- PROVIDED MATERIAL

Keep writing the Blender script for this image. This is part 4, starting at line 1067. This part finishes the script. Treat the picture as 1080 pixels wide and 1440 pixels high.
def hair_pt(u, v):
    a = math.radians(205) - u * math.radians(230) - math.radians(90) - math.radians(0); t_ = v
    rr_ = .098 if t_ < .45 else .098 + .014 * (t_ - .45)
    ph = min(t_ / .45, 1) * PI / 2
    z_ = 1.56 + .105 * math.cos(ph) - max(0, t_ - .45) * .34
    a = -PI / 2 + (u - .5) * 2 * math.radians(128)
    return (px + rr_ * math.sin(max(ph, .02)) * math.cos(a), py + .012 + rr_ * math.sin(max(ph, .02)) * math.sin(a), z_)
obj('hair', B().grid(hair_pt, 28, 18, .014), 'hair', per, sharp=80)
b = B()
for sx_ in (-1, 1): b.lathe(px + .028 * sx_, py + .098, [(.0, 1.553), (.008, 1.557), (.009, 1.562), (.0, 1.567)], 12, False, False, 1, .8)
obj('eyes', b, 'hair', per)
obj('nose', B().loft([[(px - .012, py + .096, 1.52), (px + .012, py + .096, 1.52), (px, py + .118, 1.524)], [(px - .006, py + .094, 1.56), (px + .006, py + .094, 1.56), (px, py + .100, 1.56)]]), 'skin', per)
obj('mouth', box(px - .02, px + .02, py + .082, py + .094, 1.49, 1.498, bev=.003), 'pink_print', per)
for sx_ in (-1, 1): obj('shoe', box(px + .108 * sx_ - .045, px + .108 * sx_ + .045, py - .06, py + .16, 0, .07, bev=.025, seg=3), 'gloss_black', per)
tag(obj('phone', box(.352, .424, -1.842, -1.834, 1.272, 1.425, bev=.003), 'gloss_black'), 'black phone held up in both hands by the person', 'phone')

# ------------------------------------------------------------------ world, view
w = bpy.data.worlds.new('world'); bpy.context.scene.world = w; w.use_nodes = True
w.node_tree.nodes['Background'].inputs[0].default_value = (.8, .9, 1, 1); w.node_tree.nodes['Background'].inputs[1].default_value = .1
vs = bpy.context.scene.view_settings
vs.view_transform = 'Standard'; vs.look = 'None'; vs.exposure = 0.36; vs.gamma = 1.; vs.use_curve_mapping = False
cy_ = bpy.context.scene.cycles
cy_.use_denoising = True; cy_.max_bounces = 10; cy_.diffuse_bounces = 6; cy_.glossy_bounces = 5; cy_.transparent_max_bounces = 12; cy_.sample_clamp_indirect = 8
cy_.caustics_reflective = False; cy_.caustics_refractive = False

- TASK OBJECTIVE
Quote exactly the lines running from the start of the listing above through the line where "the person', 'phone')" is found, and output no other lines.

- TASK ANSWER
Keep writing the Blender script for this image. This is part 4, starting at line 1067. This part finishes the script. Treat the picture as 1080 pixels wide and 1440 pixels high.
def hair_pt(u, v):
    a = math.radians(205) - u * math.radians(230) - math.radians(90) - math.radians(0); t_ = v
    rr_ = .098 if t_ < .45 else .098 + .014 * (t_ - .45)
    ph = min(t_ / .45, 1) * PI / 2
    z_ = 1.56 + .105 * math.cos(ph) - max(0, t_ - .45) * .34
    a = -PI / 2 + (u - .5) * 2 * math.radians(128)
    return (px + rr_ * math.sin(max(ph, .02)) * math.cos(a), py + .012 + rr_ * math.sin(max(ph, .02)) * math.sin(a), z_)
obj('hair', B().grid(hair_pt, 28, 18, .014), 'hair', per, sharp=80)
b = B()
for sx_ in (-1, 1): b.lathe(px + .028 * sx_, py + .098, [(.0, 1.553), (.008, 1.557), (.009, 1.562), (.0, 1.567)], 12, False, False, 1, .8)
obj('eyes', b, 'hair', per)
obj('nose', B().loft([[(px - .012, py + .096, 1.52), (px + .012, py + .096, 1.52), (px, py + .118, 1.524)], [(px - .006, py + .094, 1.56), (px + .006, py + .094, 1.56), (px, py + .100, 1.56)]]), 'skin', per)
obj('mouth', box(px - .02, px + .02, py + .082, py + .094, 1.49, 1.498, bev=.003), 'pink_print', per)
for sx_ in (-1, 1): obj('shoe', box(px + .108 * sx_ - .045, px + .108 * sx_ + .045, py - .06, py + .16, 0, .07, bev=.025, seg=3), 'gloss_black', per)
tag(obj('phone', box(.352, .424, -1.842, -1.834, 1.272, 1.425, bev=.003), 'gloss_black'), 'black phone held up in both hands by the person', 'phone')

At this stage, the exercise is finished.